[Objective]: Quote every line below exactly as it reads.

........

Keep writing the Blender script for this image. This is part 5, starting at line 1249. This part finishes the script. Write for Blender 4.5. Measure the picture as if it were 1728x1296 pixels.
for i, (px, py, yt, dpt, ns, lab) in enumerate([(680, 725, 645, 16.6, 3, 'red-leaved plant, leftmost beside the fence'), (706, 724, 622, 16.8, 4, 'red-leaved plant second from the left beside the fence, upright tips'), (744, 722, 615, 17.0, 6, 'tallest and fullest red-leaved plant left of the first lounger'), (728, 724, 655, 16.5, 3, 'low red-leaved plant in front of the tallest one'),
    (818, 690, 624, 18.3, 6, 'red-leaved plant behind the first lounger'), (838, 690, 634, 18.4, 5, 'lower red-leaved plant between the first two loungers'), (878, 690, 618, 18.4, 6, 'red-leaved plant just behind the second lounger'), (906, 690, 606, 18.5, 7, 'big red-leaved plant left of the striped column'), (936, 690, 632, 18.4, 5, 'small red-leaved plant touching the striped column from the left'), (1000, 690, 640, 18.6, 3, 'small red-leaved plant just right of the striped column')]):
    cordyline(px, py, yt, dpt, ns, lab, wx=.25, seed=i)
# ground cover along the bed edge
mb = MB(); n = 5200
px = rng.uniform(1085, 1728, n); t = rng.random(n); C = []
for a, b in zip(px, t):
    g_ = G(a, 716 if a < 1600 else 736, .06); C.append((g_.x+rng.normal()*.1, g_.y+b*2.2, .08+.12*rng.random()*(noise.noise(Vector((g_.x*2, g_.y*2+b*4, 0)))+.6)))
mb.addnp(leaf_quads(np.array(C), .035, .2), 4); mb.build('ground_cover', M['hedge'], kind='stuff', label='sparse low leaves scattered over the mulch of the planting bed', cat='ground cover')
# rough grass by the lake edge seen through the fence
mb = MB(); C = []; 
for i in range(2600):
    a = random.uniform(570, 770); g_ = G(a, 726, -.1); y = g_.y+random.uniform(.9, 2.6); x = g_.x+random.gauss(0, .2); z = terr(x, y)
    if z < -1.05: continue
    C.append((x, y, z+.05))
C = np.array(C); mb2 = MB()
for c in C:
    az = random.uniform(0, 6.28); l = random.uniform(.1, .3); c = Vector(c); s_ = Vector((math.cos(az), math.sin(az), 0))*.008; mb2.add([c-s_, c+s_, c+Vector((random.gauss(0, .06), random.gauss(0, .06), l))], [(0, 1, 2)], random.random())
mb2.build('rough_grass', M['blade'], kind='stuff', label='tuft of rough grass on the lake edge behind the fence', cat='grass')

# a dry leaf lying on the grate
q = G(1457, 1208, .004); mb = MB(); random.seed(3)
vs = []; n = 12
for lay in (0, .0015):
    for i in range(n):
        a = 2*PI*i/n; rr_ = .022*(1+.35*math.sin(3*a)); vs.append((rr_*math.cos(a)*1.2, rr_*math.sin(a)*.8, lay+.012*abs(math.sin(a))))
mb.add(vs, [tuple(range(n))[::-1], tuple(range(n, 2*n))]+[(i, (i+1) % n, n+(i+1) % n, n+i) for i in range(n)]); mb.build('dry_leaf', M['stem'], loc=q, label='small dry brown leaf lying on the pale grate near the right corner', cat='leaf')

........

[Written response]:
Keep writing the Blender script for this image. This is part 5, starting at line 1249. This part finishes the script. Write for Blender 4.5. Measure the picture as if it were 1728x1296 pixels.
for i, (px, py, yt, dpt, ns, lab) in enumerate([(680, 725, 645, 16.6, 3, 'red-leaved plant, leftmost beside the fence'), (706, 724, 622, 16.8, 4, 'red-leaved plant second from the left beside the fence, upright tips'), (744, 722, 615, 17.0, 6, 'tallest and fullest red-leaved plant left of the first lounger'), (728, 724, 655, 16.5, 3, 'low red-leaved plant in front of the tallest one'),
    (818, 690, 624, 18.3, 6, 'red-leaved plant behind the first lounger'), (838, 690, 634, 18.4, 5, 'lower red-leaved plant between the first two loungers'), (878, 690, 618, 18.4, 6, 'red-leaved plant just behind the second lounger'), (906, 690, 606, 18.5, 7, 'big red-leaved plant left of the striped column'), (936, 690, 632, 18.4, 5, 'small red-leaved plant touching the striped column from the left'), (1000, 690, 640, 18.6, 3, 'small red-leaved plant just right of the striped column')]):
    cordyline(px, py, yt, dpt, ns, lab, wx=.25, seed=i)
# ground cover along the bed edge
mb = MB(); n = 5200
px = rng.uniform(1085, 1728, n); t = rng.random(n); C = []
for a, b in zip(px, t):
    g_ = G(a, 716 if a < 1600 else 736, .06); C.append((g_.x+rng.normal()*.1, g_.y+b*2.2, .08+.12*rng.random()*(noise.noise(Vector((g_.x*2, g_.y*2+b*4, 0)))+.6)))
mb.addnp(leaf_quads(np.array(C), .035, .2), 4); mb.build('ground_cover', M['hedge'], kind='stuff', label='sparse low leaves scattered over the mulch of the planting bed', cat='ground cover')
# rough grass by the lake edge seen through the fence
mb = MB(); C = []; 
for i in range(2600):
    a = random.uniform(570, 770); g_ = G(a, 726, -.1); y = g_.y+random.uniform(.9, 2.6); x = g_.x+random.gauss(0, .2); z = terr(x, y)
    if z < -1.05: continue
    C.append((x, y, z+.05))
C = np.array(C); mb2 = MB()
for c in C:
    az = random.uniform(0, 6.28); l = random.uniform(.1, .3); c = Vector(c); s_ = Vector((math.cos(az), math.sin(az), 0))*.008; mb2.add([c-s_, c+s_, c+Vector((random.gauss(0, .06), random.gauss(0, .06), l))], [(0, 1, 2)], random.random())
mb2.build('rough_grass', M['blade'], kind='stuff', label='tuft of rough grass on the lake edge behind the fence', cat='grass')

# a dry leaf lying on the grate
q = G(1457, 1208, .004); mb = MB(); random.seed(3)
vs = []; n = 12
for lay in (0, .0015):
    for i in range(n):
        a = 2*PI*i/n; rr_ = .022*(1+.35*math.sin(3*a)); vs.append((rr_*math.cos(a)*1.2, rr_*math.sin(a)*.8, lay+.012*abs(math.sin(a))))
mb.add(vs, [tuple(range(n))[::-1], tuple(range(n, 2*n))]+[(i, (i+1) % n, n+(i+1) % n, n+i) for i in range(n)]); mb.build('dry_leaf', M['stem'], loc=q, label='small dry brown leaf lying on the pale grate near the right corner', cat='leaf')